Si finisce per fare carriera solo per appartenenza correntizia?

L'appartenenza è molto importante ma non è l'unica strada. Si sono fatte anche ottime scelte anche in posti delicati come le Procure di Milano, Napoli, Roma, Torino. Questo sistema non ha fatto solo danni; è un sistema sbagliato e che va cambiato, ma ha anche prodotto risultati molto apprezzabili.

 

Cosa serve per rendere giusta la giustizia?

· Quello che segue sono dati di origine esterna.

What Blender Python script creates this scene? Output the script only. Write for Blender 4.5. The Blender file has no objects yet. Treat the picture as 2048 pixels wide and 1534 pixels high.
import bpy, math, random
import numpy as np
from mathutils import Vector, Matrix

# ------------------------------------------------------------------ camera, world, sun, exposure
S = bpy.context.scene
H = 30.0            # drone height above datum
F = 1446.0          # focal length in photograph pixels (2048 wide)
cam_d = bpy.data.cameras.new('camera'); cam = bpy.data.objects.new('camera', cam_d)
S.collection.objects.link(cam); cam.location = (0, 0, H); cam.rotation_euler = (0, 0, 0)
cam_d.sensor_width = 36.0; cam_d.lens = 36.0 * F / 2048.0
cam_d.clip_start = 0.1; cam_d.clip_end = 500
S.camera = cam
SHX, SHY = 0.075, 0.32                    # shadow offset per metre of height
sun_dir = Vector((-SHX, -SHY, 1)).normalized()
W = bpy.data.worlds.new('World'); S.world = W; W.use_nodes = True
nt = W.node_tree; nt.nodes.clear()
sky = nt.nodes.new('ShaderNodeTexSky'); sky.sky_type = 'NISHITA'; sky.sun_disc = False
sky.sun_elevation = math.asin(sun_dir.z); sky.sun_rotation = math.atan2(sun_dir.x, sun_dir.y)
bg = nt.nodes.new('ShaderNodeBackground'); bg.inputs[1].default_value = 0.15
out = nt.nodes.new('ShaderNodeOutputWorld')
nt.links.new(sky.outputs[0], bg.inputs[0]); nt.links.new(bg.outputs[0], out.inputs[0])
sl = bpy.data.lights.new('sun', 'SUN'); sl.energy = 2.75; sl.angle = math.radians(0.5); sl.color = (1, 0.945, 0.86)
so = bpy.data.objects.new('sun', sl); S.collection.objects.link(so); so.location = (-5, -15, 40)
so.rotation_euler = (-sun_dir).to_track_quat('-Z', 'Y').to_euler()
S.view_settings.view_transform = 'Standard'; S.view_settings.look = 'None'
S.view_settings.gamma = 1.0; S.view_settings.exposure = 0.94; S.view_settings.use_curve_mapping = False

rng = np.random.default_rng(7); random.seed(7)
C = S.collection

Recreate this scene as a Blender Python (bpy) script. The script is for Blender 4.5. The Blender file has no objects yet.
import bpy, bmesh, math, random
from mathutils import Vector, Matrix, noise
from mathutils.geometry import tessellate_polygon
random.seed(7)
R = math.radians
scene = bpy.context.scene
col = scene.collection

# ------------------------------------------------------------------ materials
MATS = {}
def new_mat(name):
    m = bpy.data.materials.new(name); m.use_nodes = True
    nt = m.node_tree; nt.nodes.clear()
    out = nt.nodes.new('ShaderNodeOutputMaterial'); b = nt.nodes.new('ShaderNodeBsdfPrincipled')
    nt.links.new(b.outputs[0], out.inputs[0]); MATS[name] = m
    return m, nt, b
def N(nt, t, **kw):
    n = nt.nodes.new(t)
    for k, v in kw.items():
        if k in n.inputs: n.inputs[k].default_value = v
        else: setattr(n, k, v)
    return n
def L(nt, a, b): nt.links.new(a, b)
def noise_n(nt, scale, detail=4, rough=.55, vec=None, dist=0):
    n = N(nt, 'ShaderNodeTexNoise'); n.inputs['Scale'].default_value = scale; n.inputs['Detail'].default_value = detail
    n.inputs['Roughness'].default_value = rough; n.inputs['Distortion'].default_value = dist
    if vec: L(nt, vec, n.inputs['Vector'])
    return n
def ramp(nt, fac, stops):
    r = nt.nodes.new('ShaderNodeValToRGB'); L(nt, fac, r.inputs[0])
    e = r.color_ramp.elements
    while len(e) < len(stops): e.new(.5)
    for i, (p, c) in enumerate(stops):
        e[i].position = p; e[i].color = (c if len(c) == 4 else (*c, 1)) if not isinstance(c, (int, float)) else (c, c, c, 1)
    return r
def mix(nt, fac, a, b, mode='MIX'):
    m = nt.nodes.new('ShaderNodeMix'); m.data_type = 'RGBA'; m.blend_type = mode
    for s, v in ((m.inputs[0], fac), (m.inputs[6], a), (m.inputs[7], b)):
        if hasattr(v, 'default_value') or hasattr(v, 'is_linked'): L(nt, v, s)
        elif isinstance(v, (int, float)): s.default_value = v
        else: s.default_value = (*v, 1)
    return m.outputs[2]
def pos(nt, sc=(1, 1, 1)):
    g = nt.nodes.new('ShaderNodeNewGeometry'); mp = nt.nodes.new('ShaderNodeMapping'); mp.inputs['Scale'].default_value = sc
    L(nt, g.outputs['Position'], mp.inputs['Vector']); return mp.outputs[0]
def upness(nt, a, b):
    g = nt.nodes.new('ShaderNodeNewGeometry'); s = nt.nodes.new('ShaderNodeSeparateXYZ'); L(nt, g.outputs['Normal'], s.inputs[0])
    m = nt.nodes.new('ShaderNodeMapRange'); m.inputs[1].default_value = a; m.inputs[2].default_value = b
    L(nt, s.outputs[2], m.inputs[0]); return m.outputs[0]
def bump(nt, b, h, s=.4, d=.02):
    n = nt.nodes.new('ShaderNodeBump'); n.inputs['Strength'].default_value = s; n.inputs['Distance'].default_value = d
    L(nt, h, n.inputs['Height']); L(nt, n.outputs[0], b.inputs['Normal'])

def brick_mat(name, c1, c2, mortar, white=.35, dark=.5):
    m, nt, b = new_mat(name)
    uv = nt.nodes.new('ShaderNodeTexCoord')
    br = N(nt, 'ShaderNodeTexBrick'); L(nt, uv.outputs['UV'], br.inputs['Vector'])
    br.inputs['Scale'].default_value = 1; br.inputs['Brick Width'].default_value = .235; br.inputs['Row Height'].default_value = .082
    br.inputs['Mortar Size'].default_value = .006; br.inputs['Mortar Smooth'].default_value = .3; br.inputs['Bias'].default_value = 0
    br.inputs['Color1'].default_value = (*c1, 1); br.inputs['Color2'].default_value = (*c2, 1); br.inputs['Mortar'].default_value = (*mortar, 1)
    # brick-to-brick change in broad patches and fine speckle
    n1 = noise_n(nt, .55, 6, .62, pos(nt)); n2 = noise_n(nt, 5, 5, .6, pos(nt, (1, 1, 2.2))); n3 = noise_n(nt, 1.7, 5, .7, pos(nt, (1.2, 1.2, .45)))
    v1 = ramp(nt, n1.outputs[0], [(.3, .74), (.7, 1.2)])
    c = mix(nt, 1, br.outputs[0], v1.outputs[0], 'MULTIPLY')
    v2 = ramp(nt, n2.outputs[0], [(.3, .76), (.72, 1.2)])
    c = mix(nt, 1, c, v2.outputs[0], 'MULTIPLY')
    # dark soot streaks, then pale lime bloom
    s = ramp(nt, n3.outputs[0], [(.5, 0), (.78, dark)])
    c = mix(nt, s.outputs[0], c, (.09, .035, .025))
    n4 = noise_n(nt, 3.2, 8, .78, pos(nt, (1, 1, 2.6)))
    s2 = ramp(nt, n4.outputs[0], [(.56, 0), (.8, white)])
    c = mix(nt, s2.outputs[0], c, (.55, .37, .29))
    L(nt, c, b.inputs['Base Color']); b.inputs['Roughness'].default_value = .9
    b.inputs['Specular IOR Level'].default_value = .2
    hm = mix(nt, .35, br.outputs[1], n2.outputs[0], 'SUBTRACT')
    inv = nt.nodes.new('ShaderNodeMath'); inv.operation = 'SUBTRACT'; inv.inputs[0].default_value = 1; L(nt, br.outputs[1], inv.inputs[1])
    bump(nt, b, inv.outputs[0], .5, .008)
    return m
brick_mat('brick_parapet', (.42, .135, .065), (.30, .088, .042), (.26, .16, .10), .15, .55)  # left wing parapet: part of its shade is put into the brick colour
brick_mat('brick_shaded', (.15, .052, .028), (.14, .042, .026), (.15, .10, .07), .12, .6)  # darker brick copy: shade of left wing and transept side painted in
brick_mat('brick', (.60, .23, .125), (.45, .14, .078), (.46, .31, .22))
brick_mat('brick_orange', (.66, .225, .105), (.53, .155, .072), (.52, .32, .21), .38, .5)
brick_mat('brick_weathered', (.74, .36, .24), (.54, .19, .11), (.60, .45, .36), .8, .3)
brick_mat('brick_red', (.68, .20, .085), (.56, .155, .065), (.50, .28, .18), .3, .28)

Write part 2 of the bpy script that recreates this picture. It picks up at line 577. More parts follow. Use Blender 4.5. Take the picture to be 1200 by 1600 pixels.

Bacchette magiche non ce ne sono. È un problema di lenta ripresa del senso di responsabilità all'interno e all'esterno della magistratura. Io credo che cambiare il Csm sia necessario. Poi c'è un punto di fondo: non si indaga per sapere se c'è una notizia di reato, ma perché c'è una notizia di reato. Lo Stato democratico dà il potere a un magistrato di indagare su una persona, sulla sua libertà, sui suoi beni, in base a presupposti certi. Il tema della notizia di reato è importante: mi muovo se c'è una precisa notizia di reato, non perché c'è un sospetto di notizia di reato. Come oggi avviene con la nuova legge sulla Corte dei Conti: quelle Procure possono muoversi solo quando c'è una precisa notizia.

 

E lì parte il processo mediatico, primo e talvolta ultimo grado di giudizio.

Il magistrato e il giornalista devono prestare più attenzione alla reputazione dei cittadini e delle istituzioni. Troppe volte risulta che i sospetti erano infondati, ma la reputazione è già stata distrutta. È un problema di civiltà.

 

Su questo Davigo obietterebbe.

Temo che non sia il solo punto sul quale non siamo d'accordo.

 

Esiste un allarme criminalità organizzata, oggi che la crisi morde?

Certamente, chi ha grande liquidità cerca di investirla. La mafia sta cercando di investire al Nord, presentandosi come soggetto sostenitore delle aziende in crisi. I soldi ci sono, a differenza del passato, bisogna accelerare al massimo. Tu Stato, inizia a darli, non partire con la logica della sorveglianza e del sospetto: uno Stato che non si fida dei suoi cittadini, suicida se stesso. Chi ha sbagliato pagherà, ma nel frattempo si evita che a pagare siano tutti gli altri.